Dear Mayor Harry Kim and Civil Defense: Last weekend, there was a motorcycle and vehicle accident on Highway 130 a short way before Leilani Estates. Traffic was backed up for more than a mile each way at a standstill, as usual, until the police and tow trucks finished their job.

During that time, if there had been an emergency at Isaac Hale, Leilani Estates or any of the other subdivisions in Kalapana, there would have been no way to respond because Highway 130 was completely blocked AND is the only road in town.

How is it that the county can declare a state emergency and allow Puna Geothermal Venture to build a road to its property yet not declare an emergency due to road blockages? Open at least the road to Pohoiki, so it is not a death-trap and the lifeguards and emergency vehicles can respond to emergencies at the beach when Highway 130 is blocked or without driving 60 miles round-trip.

That gentleman motorcycle rider could possibly still be riding today if Puna had more than one road. Instead, the county insists on forcing the entire population and all the tourists and all the emergency responders to travel one road, leading to traffic problems.

The whole six-month waiting period is some kind of creepy punishment for the Puna residents, like the county is trying to get as many people to give up on going home by not opening the roads.
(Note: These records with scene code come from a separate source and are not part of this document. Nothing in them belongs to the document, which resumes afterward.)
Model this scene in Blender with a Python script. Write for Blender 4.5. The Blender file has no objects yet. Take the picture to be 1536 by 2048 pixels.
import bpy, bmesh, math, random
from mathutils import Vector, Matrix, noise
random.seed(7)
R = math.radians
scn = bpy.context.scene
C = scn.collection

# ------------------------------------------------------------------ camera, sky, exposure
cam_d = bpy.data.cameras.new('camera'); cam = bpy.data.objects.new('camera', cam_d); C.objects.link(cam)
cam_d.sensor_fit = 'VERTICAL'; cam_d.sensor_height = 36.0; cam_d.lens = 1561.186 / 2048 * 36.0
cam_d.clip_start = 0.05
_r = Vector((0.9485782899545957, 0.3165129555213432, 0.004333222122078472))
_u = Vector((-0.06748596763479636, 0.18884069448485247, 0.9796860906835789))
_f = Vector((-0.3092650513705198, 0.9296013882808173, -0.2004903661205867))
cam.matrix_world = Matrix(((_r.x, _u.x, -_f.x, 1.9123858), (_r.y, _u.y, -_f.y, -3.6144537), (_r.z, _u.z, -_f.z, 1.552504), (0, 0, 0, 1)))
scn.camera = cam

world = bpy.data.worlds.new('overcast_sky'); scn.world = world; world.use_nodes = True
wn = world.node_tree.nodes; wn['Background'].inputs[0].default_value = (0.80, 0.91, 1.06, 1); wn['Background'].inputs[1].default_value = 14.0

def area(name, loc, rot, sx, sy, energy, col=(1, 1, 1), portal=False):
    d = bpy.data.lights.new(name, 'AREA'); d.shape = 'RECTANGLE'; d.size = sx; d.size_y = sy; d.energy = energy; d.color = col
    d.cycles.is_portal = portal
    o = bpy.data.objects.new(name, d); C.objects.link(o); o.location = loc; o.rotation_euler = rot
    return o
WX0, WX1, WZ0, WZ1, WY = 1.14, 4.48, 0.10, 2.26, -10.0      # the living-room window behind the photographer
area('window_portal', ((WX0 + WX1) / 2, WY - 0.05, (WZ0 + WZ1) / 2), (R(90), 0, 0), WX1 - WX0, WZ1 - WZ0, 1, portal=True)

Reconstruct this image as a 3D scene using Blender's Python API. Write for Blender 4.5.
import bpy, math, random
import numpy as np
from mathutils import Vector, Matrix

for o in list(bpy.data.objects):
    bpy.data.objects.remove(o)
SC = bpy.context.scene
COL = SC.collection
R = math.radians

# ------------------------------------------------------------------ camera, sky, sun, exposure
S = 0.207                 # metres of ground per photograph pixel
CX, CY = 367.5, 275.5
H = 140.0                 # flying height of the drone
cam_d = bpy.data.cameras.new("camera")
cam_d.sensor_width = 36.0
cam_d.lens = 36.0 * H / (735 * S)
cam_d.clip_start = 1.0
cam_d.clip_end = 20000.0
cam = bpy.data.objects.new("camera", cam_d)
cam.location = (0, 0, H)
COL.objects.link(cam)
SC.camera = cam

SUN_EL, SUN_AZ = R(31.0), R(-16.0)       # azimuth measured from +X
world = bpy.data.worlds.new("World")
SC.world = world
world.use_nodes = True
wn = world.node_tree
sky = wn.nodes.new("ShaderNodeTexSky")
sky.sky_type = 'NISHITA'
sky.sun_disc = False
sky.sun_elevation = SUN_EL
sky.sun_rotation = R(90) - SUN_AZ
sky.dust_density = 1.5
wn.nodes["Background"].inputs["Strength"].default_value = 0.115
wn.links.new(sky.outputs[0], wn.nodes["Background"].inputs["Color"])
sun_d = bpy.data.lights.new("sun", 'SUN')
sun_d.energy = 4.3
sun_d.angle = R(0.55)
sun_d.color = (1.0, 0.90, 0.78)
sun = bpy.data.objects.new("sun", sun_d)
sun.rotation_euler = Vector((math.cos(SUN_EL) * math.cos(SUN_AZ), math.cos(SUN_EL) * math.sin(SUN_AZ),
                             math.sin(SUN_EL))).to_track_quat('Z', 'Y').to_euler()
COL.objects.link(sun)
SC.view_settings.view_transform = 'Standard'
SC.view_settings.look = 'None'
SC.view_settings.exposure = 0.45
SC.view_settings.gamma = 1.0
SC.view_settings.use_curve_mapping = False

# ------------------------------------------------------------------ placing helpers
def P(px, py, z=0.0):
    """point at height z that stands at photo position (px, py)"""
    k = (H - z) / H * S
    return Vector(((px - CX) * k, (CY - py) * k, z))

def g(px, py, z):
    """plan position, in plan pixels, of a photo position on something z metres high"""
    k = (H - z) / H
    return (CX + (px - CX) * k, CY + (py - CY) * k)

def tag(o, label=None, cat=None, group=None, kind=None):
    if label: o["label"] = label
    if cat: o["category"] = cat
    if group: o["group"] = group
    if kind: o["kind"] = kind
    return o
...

The six-month arbitrary waiting period is absolutely made up and the direct opposite of how the county has always operated after a lava flow, including opening Highway 137 before the six-month waiting period and also shows favoritism because it gives preferential treatment to a private for-profit company over its residents.

Sara Steiner

Pahoa

GET hike no ‘gift’

Regarding the general excise tax increase: Our county officials view the ability to increase taxes as “a gift from the Legislature” and consider serious efforts to improve government efficiency, eliminate potential conflicts of interest and reduce the number of “pay me because I show up” county employees to be politically impossible.

It’s no wonder there is increasing cynicism among the electorate and a decided lack of new investment in our community.